SOFIA is a 747SP aircraft equipped with a 2.5-meter infrared telescope. Credit: NASA

BOSTON — NASA and the German Aerospace Center, DLR, are moving ahead with development of a pair of second-generation instruments for the Stratospheric Observatory for Infrared Astronomy (SOFIA), which currently does not have funding beyond Sept. 30, 2014.

NASA on May 29 formally declared the airborne observatory fully operational, following a three-year commissioning phase of its science instruments and a refurbishment of the Boeing 747SP aircraft that carries the telescope, Paul Hertz, director of NASA’s Astrophysics Division, said at the American Astronomical Society meeting in Boston June 1-5.

After spending $1.25 billion to develop SOFIA, a partnership of NASA and the German space agency, the Obama administration has balked at its $87 million annual operating cost and suggests putting the telescope in storage.

“All the big money has been spent. Now all we have to do is go get science,” SOFIA program spokesman Nicholas Veronico, with NASA’s Ames Research Center in Mountain View, California, told SpaceNews.

The project may fare better in Congress. The House of Representatives in May approved adding $70 million to NASA’s 2015 spending plan for the fiscal year beginning Oct. 1 for SOFIA operations.

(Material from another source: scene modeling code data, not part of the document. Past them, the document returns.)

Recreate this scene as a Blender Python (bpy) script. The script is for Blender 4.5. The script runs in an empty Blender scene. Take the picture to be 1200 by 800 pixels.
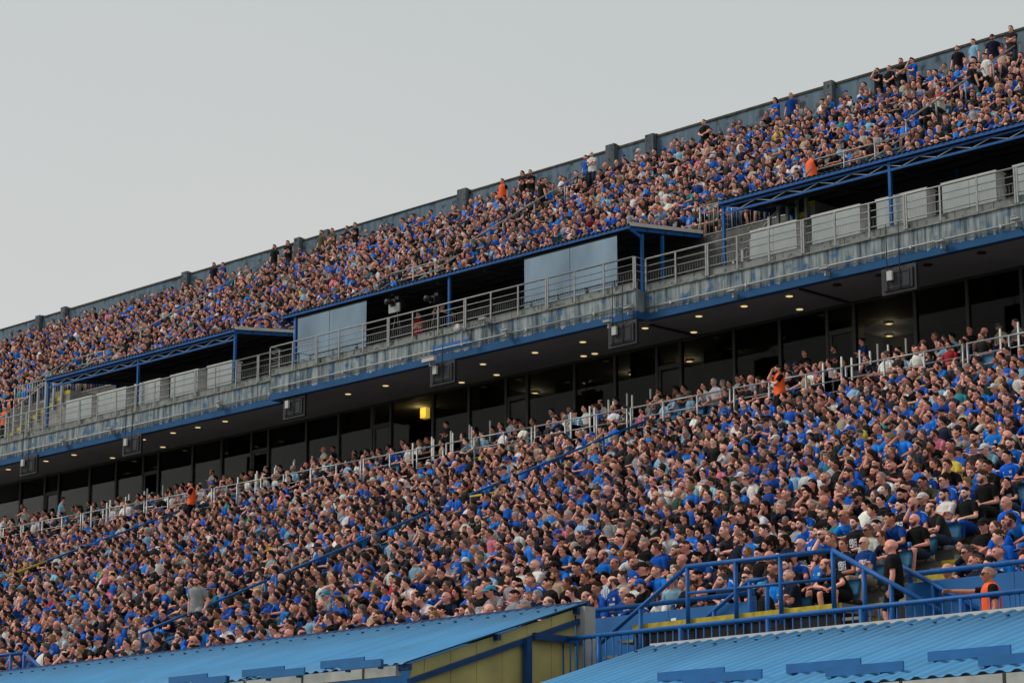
import bpy, bmesh, math, random, mathutils
import numpy as np
from mathutils import Vector, Matrix

random.seed(7); RNG = np.random.RandomState(11)
scene = bpy.context.scene
COL = scene.collection

# ---------------------------------------------------------------- camera
# The camera is the origin: x runs along the stand, y into it, z up. 85 mm lens, pitched up 13 degrees, turned 45 degrees to the stand.
F_PX, CX, CY = 2833.0, 600.0, 400.0
PITCH = math.atan(658.0 / F_PX); YAW = math.atan(2884.0 / math.hypot(F_PX, 658.0))
fh = np.array([-math.cos(YAW), math.sin(YAW), 0.0]); RT = np.array([math.sin(YAW), math.cos(YAW), 0.0])
FW = fh * math.cos(PITCH) + np.array([0, 0, math.sin(PITCH)]); UP = np.cross(RT, FW)
cam_d = bpy.data.cameras.new('camera'); cam = bpy.data.objects.new('camera', cam_d); COL.objects.link(cam)
cam.matrix_world = Matrix(((RT[0], UP[0], -FW[0], 0), (RT[1], UP[1], -FW[1], 0), (RT[2], UP[2], -FW[2], 0), (0, 0, 0, 1)))
cam_d.lens = 85.0; cam_d.sensor_width = 36.0; cam_d.clip_start = 0.5; cam_d.clip_end = 3000.0
scene.camera = cam

# ---------------------------------------------------------------- sky, sun, exposure
SUN_EL, SUN_AZ = math.radians(44), math.radians(232)      # azimuth: direction the light comes from, from +y clockwise
world = bpy.data.worlds.new('World'); scene.world = world; world.use_nodes = True
wn = world.node_tree; bg = wn.nodes['Background']
sky = wn.nodes.new('ShaderNodeTexSky'); sky.sky_type = 'NISHITA'; sky.sun_disc = False
sky.sun_elevation = SUN_EL; sky.sun_rotation = SUN_AZ
sky.air_density = 1.0; sky.dust_density = 4.0; sky.ozone_density = 1.0; sky.altitude = 100
hsv = wn.nodes.new('ShaderNodeHueSaturation'); hsv.inputs['Saturation'].default_value = 0.22
wn.links.new(sky.outputs[0], hsv.inputs['Color'])
cloud = wn.nodes.new('ShaderNodeMix'); cloud.data_type = 'RGBA'; cloud.inputs[0].default_value = 0.72
cloud.inputs[7].default_value = (6.7, 6.95, 6.80, 1)      # thin even evening overcast
wtc = wn.nodes.new('ShaderNodeTexCoord'); wsx = wn.nodes.new('ShaderNodeSeparateXYZ'); wn.links.new(wtc.outputs['Generated'], wsx.inputs[0])
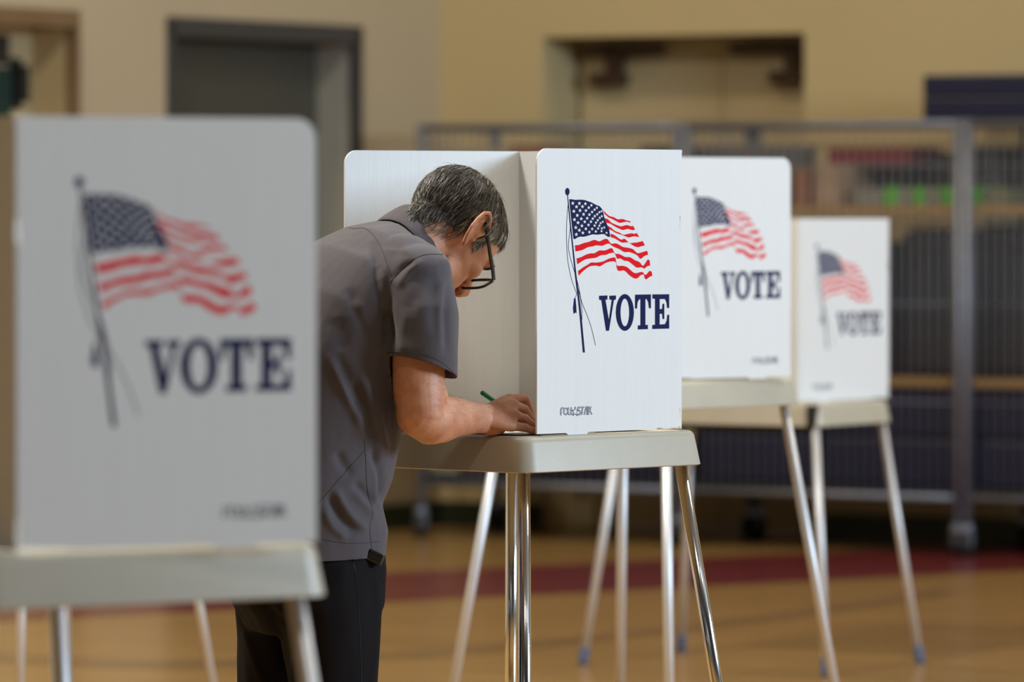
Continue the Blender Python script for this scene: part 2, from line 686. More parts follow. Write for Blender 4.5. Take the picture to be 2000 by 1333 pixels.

“We are waiting to see whether the Senate … also directs NASA to continue spending on SOFIA,” Hertz said during an American Astronomical Society Town Hall meeting on June 2. 

The next day, a Senate appropriations panel included $87 million in a spending bill that must still be approved by the full Senate and reconciled with the House bill before heading to President Barack Obama’s desk. 

Until a budget is signed, “it’s business as usual with us,” Veronico added.

That includes proceeding with two second-generation instruments: the U.S.-built High-resolution Airborne Wideband Camera-Plus, which is a far-infrared camera that can detect polarized light; and an upgrade to the German Receiver for Astronomy at Terahertz Frequencies spectrometer.

“We’re working closely with DLR … to make sure that during the current year we continue to operate SOFIA and to maintain the observatory so that we can operate next year should we receive the appropriations required to do so,” Hertz said.